### Material provided
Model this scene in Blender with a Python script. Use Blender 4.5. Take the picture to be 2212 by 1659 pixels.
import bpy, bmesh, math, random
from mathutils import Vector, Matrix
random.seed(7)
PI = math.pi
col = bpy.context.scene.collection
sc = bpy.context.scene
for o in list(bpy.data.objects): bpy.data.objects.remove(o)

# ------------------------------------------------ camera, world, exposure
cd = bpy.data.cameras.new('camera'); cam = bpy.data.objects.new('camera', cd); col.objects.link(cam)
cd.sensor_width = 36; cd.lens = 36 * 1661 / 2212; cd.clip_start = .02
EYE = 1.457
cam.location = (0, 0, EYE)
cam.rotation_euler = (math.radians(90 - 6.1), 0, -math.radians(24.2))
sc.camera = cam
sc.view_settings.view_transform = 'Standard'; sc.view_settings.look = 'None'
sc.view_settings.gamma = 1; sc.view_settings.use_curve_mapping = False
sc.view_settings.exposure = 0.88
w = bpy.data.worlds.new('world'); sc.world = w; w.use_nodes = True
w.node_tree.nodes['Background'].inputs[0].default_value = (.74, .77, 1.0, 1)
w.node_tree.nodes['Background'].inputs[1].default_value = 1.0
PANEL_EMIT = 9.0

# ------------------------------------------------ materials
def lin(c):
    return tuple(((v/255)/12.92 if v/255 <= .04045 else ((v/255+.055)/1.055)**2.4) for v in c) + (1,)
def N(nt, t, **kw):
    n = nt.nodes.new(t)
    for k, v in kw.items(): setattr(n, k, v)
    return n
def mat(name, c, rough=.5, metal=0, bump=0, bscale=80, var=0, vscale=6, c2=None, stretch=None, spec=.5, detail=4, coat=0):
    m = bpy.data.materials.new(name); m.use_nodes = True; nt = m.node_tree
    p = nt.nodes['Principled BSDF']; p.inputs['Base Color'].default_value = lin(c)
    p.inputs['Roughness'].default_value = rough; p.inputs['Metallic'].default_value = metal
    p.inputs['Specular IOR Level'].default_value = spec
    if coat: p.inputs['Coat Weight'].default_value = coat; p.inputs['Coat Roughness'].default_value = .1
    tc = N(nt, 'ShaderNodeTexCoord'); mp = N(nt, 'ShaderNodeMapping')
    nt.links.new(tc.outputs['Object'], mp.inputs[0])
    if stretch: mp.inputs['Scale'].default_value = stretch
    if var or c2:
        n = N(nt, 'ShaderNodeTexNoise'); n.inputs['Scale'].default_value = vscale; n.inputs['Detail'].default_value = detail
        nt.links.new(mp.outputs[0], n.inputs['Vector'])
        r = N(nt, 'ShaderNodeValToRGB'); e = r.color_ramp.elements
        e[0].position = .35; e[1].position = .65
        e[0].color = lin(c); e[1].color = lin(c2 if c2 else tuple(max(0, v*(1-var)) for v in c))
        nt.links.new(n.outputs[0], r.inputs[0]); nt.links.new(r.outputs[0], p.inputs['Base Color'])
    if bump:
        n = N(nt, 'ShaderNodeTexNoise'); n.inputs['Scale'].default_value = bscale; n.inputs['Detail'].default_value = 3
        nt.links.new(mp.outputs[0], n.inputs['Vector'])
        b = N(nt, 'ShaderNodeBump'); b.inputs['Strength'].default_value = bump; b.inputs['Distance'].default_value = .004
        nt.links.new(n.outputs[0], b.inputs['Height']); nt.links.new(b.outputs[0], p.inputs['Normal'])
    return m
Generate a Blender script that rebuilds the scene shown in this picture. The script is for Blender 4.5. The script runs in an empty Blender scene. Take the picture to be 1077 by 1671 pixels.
######
What is required: Provide only the number of lines in the entries that hold the word "Take".

Expected answer: 2